Leaving out every picture, copy the lines of the data exactly, from the first through the line containing "return mesh_from(name, [on_cyl(x, a, dr)".

[Start of COLLECTED MATERIAL]

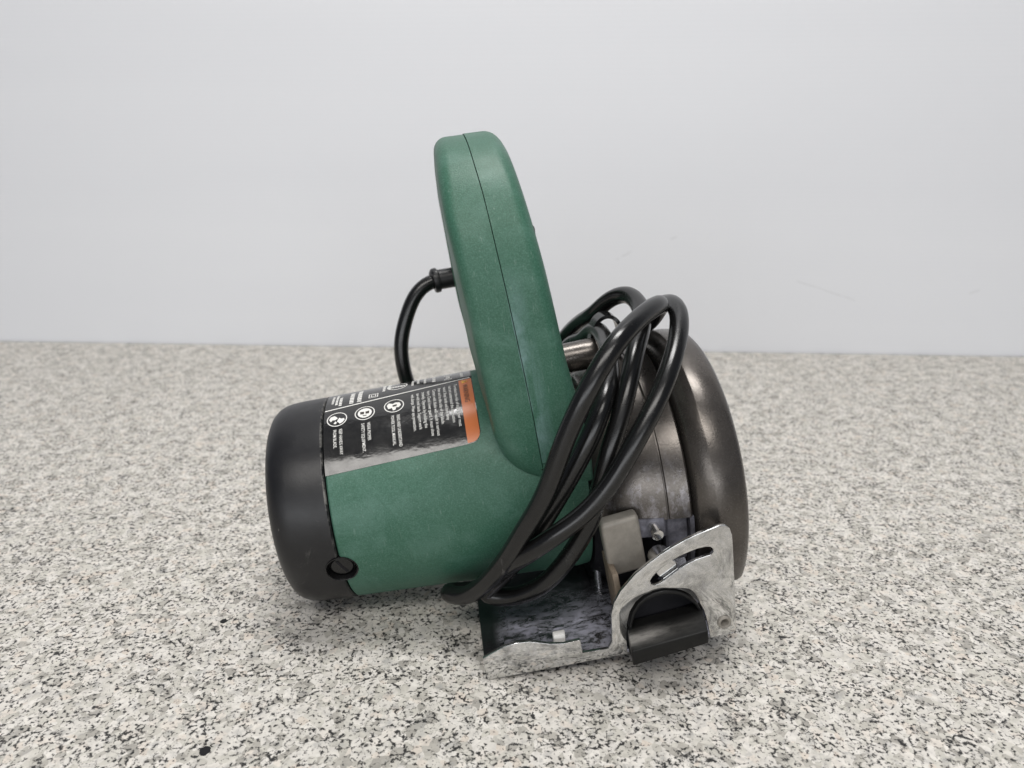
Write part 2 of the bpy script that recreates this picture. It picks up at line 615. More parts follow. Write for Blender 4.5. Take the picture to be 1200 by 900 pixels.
def round_poly(pts, radii, n=6):
    """round the corners of a polygon"""
    out = []
    m = len(pts)
    for i in range(m):
        p = Vector(pts[i])
        r = radii[i] if hasattr(radii, '__len__') else radii
        a = Vector(pts[i - 1]) - p
        b = Vector(pts[(i + 1) % m]) - p
        if r <= 0:
            out.append(tuple(p))
            continue
        r = min(r, a.length * 0.49, b.length * 0.49)
        p0 = p + a.normalized() * r
        p1 = p + b.normalized() * r
        for k in range(n + 1):
            t = k / n
            out.append(tuple(p0 * (1 - t) ** 2 + p * 2 * t * (1 - t) + p1 * t * t))
    return out


def Rm(x):
    return 44.0 + 0.0333 * max(x, 0)


# ------------------------------------------------------------------ motor
housing = lathe('motor_housing', [(0.25, 30), (0.25, 43.2), (0.9, Rm(0) - 0.05)] + [(x, Rm(x)) for x in range(4, 100, 4)] + [(101, Rm(100) - 0.8), (101.8, 44), (101.8, 30), (0.25, 30)], M['green'])
cap = lathe('motor_end_cap', [(-25.4, 0.01), (-25.4, 33), (-25.1, 35.6), (-24.4, 37.9), (-23.2, 40.0), (-21.4, 41.6), (-19, 42.8), (-15.5, 43.5), (-10, 43.85), (-0.9, 44.0), (-0.25, 43.3), (-0.25, 0.01), (-25.4, 0.01)], M['cap'])


def on_cyl(x, a, dr=0.0):
    r = Rm(x) + dr
    return (x, -r * sin(radians(a)), r * cos(radians(a)))


def cyl_mesh(name, V2, F, mat, parent, dr):
    """V2: (x, angle) points laid on the motor housing"""
    return mesh_from(name, [on_cyl(x, a, dr) for x, a in V2], F, mat, parent, 60)


def cyl_patch(name, x0, x1, fa0, fa1, mat, parent, dr, nx=20, na=40, corner=0):
    """patch between angle curves fa0(x) and fa1(x); corner rounds the lower right corner (mm)"""
    V, F = [], []
    for i in range(nx + 1):
        x = x0 + (x1 - x0) * i / nx
        b0, b1 = fa0(x), fa1(x)
        if corner and x > x1 - corner:
            d = corner - (x1 - x)
            b1 -= (corner - math.sqrt(max(corner ** 2 - d ** 2, 0))) / 0.80
        for j in range(na + 1):
            V.append((x, b0 + (b1 - b0) * j / na))
    for i in range(nx):
        for j in range(na):
            p_ = i * (na + 1) + j
            F.append((p_, p_ + 1, p_ + na + 2, p_ + na + 1))
    return cyl_mesh(name, V, F, mat, parent, dr)


def cut(o, cutter):
    bm = bmesh.new()
    bm.from_mesh(o.data)
    bmesh.ops.remove_doubles(bm, verts=bm.verts, dist=2e-5)
    bmesh.ops.recalc_face_normals(bm, faces=bm.faces)
    bm.to_mesh(o.data)
    bm.free()
    md = o.modifiers.new('cut', 'BOOLEAN')
    md.operation = 'DIFFERENCE'
    md.solver = 'EXACT'
    md.object = cutter
    dg = bpy.context.evaluated_depsgraph_get()
    me = bpy.data.meshes.new_from_object(o.evaluated_get(dg))
    o.modifiers.clear()
    mats = list(o.data.materials)
    o.data = me
    me.materials.clear()
    me.materials.append(mats[0])
    for p_ in me.polygons:
        p_.material_index = 0
    smooth(me, 32)


# --- slotted brush plug set into the housing at the joint
def plug():
    c = Vector(on_cyl(0.0, 106, 0))
    nx_ = Vector((0, -sin(radians(106)), cos(radians(106))))
    ex = Vector((1, 0, 0))
    ey = nx_.cross(ex)

    def solid(prof, n=40):
        V, F = ring(prof, n)
        m = len(prof)
        F.append(tuple(k * m for k in range(n)))
        F.append(tuple(k * m + m - 1 for k in range(n))[::-1])
        return V, F

    def ring(prof, n=40):
        V, F = [], []
        for k in range(n):
            a = 2 * pi * k / n
            for r, h in prof:
                V.append(c + ex * (r * cos(a)) + ey * (r * sin(a)) + nx_ * h)
        m = len(prof)
        for k in range(n):
            for t in range(m - 1):
                F.append((k * m + t, k * m + t + 1, ((k + 1) % n) * m + t + 1, ((k + 1) % n) * m + t))
        return V, F
    cutter = mesh_from('tmp_cutter', *solid([(6.55, -5.0), (6.55, 6.0)]), M['plug'], saw, 0)
    for tgt in (housing, cap):
        cut(tgt, cutter)
    bpy.data.objects.remove(cutter)
    V, F = ring([(6.56, -0.3), (6.5, 0.12), (6.2, 0.2), (6.0, 0.0), (5.9, -0.6), (5.8, -4.2), (0.01, -4.2)])
    r = mesh_from('brush_plug', V, F, M['plug'])
    V, F = ring([(4.5, -4.2), (4.5, -1.9), (4.2, -1.6), (0.01, -1.5)])
    s = mesh_from('plug_screw', V, F, M['plug'], r)
    # slot: a thin dark bar lying across the head
    d = (ex * 0.42 - ey * 0.9).normalized()
    e = d.cross(nx_)
    V = [c + d * (sd * 3.6) + e * (se * 0.55) + nx_ * h for h in (-1.7, -1.42) for sd in (-1, 1) for se in (-1, 1)]
    mesh_from('screw_slot', V, [(0, 1, 3, 2), (4, 6, 7, 5), (0, 4, 5, 1), (2, 3, 7, 6), (0, 2, 6, 4), (1, 5, 7, 3)], M['dark'], r, 0)


plug()

# ------------------------------------------------------------------ label
lab_lo = lambda x: 54.3 - 0.072 * x
label = cyl_patch('warning_label', 0.35, 62.6, lambda x: -42.0, lab_lo, M['label'], saw, 0.12, 40, 70, 4.0)
label['label'] = 'glossy black warning label with white text and orange stripe'
line_a = lambda x: 12.8 - 0.150 * x
cyl_patch('label_line', 0.5, 61.8, lambda x: line_a(x) - 0.45, lambda x: line_a(x) + 0.45, M['ink'], label, 0.22, 30, 2)
cyl_patch('label_stripe', 56.9, 62.3, lambda x: line_a(x) + 1.3, lambda x: lab_lo(x) - 0.5, M['orange'], label, 0.22, 16, 40, 3.8)

_font_cache = {}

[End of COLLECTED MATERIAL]

RESPONSE TO THE TASK:
Write part 2 of the bpy script that recreates this picture. It picks up at line 615. More parts follow. Write for Blender 4.5. Take the picture to be 1200 by 900 pixels.
def round_poly(pts, radii, n=6):
    """round the corners of a polygon"""
    out = []
    m = len(pts)
    for i in range(m):
        p = Vector(pts[i])
        r = radii[i] if hasattr(radii, '__len__') else radii
        a = Vector(pts[i - 1]) - p
        b = Vector(pts[(i + 1) % m]) - p
        if r <= 0:
            out.append(tuple(p))
            continue
        r = min(r, a.length * 0.49, b.length * 0.49)
        p0 = p + a.normalized() * r
        p1 = p + b.normalized() * r
        for k in range(n + 1):
            t = k / n
            out.append(tuple(p0 * (1 - t) ** 2 + p * 2 * t * (1 - t) + p1 * t * t))
    return out


def Rm(x):
    return 44.0 + 0.0333 * max(x, 0)


# ------------------------------------------------------------------ motor
housing = lathe('motor_housing', [(0.25, 30), (0.25, 43.2), (0.9, Rm(0) - 0.05)] + [(x, Rm(x)) for x in range(4, 100, 4)] + [(101, Rm(100) - 0.8), (101.8, 44), (101.8, 30), (0.25, 30)], M['green'])
cap = lathe('motor_end_cap', [(-25.4, 0.01), (-25.4, 33), (-25.1, 35.6), (-24.4, 37.9), (-23.2, 40.0), (-21.4, 41.6), (-19, 42.8), (-15.5, 43.5), (-10, 43.85), (-0.9, 44.0), (-0.25, 43.3), (-0.25, 0.01), (-25.4, 0.01)], M['cap'])


def on_cyl(x, a, dr=0.0):
    r = Rm(x) + dr
    return (x, -r * sin(radians(a)), r * cos(radians(a)))


def cyl_mesh(name, V2, F, mat, parent, dr):
    """V2: (x, angle) points laid on the motor housing"""
    return mesh_from(name, [on_cyl(x, a, dr) for x, a in V2], F, mat, parent, 60)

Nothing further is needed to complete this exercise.